→ **What is needed**: Send back the records in full, character for character.

→ **Given data**:

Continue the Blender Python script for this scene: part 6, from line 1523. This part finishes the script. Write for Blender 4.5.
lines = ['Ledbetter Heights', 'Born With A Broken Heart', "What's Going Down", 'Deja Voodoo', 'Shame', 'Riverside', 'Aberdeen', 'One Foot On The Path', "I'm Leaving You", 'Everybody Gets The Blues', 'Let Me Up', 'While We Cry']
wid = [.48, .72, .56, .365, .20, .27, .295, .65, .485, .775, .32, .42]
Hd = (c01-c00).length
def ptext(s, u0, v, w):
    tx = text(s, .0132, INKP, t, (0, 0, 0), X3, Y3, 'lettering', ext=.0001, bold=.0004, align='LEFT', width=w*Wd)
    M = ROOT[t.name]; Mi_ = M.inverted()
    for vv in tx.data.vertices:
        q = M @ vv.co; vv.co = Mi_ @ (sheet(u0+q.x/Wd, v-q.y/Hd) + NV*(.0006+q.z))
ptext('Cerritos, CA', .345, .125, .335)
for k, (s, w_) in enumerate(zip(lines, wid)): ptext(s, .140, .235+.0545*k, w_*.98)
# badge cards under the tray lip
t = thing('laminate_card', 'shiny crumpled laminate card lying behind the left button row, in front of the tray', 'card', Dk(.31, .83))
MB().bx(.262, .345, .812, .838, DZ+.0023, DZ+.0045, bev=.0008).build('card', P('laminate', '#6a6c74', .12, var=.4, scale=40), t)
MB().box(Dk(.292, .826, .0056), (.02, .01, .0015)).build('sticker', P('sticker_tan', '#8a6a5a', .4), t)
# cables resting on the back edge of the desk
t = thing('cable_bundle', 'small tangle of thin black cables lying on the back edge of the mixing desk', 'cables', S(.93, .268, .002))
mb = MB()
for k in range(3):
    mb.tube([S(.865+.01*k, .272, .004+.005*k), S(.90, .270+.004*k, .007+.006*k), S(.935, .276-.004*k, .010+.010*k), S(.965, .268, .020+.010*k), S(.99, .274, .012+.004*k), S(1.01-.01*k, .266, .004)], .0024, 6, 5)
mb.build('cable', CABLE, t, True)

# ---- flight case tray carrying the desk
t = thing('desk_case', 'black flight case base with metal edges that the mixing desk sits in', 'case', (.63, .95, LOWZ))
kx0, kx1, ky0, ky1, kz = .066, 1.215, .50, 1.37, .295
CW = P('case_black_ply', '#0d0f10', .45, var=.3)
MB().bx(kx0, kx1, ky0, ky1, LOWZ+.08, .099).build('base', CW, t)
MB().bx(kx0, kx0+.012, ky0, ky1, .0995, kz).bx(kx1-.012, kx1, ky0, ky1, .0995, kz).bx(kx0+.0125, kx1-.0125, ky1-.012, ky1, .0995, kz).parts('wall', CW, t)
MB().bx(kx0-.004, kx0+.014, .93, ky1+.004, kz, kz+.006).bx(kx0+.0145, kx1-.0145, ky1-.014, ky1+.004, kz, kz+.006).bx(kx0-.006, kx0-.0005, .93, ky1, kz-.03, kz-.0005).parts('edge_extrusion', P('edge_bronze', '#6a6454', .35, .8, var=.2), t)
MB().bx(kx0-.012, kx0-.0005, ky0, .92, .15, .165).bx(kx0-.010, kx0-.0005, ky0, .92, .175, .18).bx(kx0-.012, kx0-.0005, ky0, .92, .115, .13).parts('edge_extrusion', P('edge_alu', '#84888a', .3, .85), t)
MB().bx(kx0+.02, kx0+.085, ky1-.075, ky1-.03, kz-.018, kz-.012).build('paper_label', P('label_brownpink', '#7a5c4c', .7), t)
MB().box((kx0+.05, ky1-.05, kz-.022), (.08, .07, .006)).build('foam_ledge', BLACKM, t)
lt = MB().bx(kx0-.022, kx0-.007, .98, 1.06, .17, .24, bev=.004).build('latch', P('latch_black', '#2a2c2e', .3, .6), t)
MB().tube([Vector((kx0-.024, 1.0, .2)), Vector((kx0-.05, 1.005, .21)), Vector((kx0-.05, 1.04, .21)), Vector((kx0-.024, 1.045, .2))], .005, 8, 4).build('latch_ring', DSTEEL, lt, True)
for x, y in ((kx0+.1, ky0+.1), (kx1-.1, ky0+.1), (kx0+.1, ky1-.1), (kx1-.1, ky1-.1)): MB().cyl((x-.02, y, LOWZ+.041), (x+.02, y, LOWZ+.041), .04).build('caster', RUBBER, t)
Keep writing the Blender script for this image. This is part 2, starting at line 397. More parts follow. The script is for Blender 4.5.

→ **Complete response**:
Continue the Blender Python script for this scene: part 6, from line 1523. This part finishes the script. Write for Blender 4.5.
lines = ['Ledbetter Heights', 'Born With A Broken Heart', "What's Going Down", 'Deja Voodoo', 'Shame', 'Riverside', 'Aberdeen', 'One Foot On The Path', "I'm Leaving You", 'Everybody Gets The Blues', 'Let Me Up', 'While We Cry']
wid = [.48, .72, .56, .365, .20, .27, .295, .65, .485, .775, .32, .42]
Hd = (c01-c00).length
def ptext(s, u0, v, w):
    tx = text(s, .0132, INKP, t, (0, 0, 0), X3, Y3, 'lettering', ext=.0001, bold=.0004, align='LEFT', width=w*Wd)
    M = ROOT[t.name]; Mi_ = M.inverted()
    for vv in tx.data.vertices:
        q = M @ vv.co; vv.co = Mi_ @ (sheet(u0+q.x/Wd, v-q.y/Hd) + NV*(.0006+q.z))
ptext('Cerritos, CA', .345, .125, .335)
for k, (s, w_) in enumerate(zip(lines, wid)): ptext(s, .140, .235+.0545*k, w_*.98)
# badge cards under the tray lip
t = thing('laminate_card', 'shiny crumpled laminate card lying behind the left button row, in front of the tray', 'card', Dk(.31, .83))
MB().bx(.262, .345, .812, .838, DZ+.0023, DZ+.0045, bev=.0008).build('card', P('laminate', '#6a6c74', .12, var=.4, scale=40), t)
MB().box(Dk(.292, .826, .0056), (.02, .01, .0015)).build('sticker', P('sticker_tan', '#8a6a5a', .4), t)
# cables resting on the back edge of the desk
t = thing('cable_bundle', 'small tangle of thin black cables lying on the back edge of the mixing desk', 'cables', S(.93, .268, .002))
mb = MB()
for k in range(3):
    mb.tube([S(.865+.01*k, .272, .004+.005*k), S(.90, .270+.004*k, .007+.006*k), S(.935, .276-.004*k, .010+.010*k), S(.965, .268, .020+.010*k), S(.99, .274, .012+.004*k), S(1.01-.01*k, .266, .004)], .0024, 6, 5)
mb.build('cable', CABLE, t, True)

# ---- flight case tray carrying the desk
t = thing('desk_case', 'black flight case base with metal edges that the mixing desk sits in', 'case', (.63, .95, LOWZ))
kx0, kx1, ky0, ky1, kz = .066, 1.215, .50, 1.37, .295
CW = P('case_black_ply', '#0d0f10', .45, var=.3)
MB().bx(kx0, kx1, ky0, ky1, LOWZ+.08, .099).build('base', CW, t)
MB().bx(kx0, kx0+.012, ky0, ky1, .0995, kz).bx(kx1-.012, kx1, ky0, ky1, .0995, kz).bx(kx0+.0125, kx1-.0125, ky1-.012, ky1, .0995, kz).parts('wall', CW, t)
MB().bx(kx0-.004, kx0+.014, .93, ky1+.004, kz, kz+.006).bx(kx0+.0145, kx1-.0145, ky1-.014, ky1+.004, kz, kz+.006).bx(kx0-.006, kx0-.0005, .93, ky1, kz-.03, kz-.0005).parts('edge_extrusion', P('edge_bronze', '#6a6454', .35, .8, var=.2), t)
MB().bx(kx0-.012, kx0-.0005, ky0, .92, .15, .165).bx(kx0-.010, kx0-.0005, ky0, .92, .175, .18).bx(kx0-.012, kx0-.0005, ky0, .92, .115, .13).parts('edge_extrusion', P('edge_alu', '#84888a', .3, .85), t)
MB().bx(kx0+.02, kx0+.085, ky1-.075, ky1-.03, kz-.018, kz-.012).build('paper_label', P('label_brownpink', '#7a5c4c', .7), t)
MB().box((kx0+.05, ky1-.05, kz-.022), (.08, .07, .006)).build('foam_ledge', BLACKM, t)
lt = MB().bx(kx0-.022, kx0-.007, .98, 1.06, .17, .24, bev=.004).build('latch', P('latch_black', '#2a2c2e', .3, .6), t)
MB().tube([Vector((kx0-.024, 1.0, .2)), Vector((kx0-.05, 1.005, .21)), Vector((kx0-.05, 1.04, .21)), Vector((kx0-.024, 1.045, .2))], .005, 8, 4).build('latch_ring', DSTEEL, lt, True)
for x, y in ((kx0+.1, ky0+.1), (kx1-.1, ky0+.1), (kx0+.1, ky1-.1), (kx1-.1, ky1-.1)): MB().cyl((x-.02, y, LOWZ+.041), (x+.02, y, LOWZ+.041), .04).build('caster', RUBBER, t)
Keep writing the Blender script for this image. This is part 2, starting at line 397. More parts follow. The script is for Blender 4.5.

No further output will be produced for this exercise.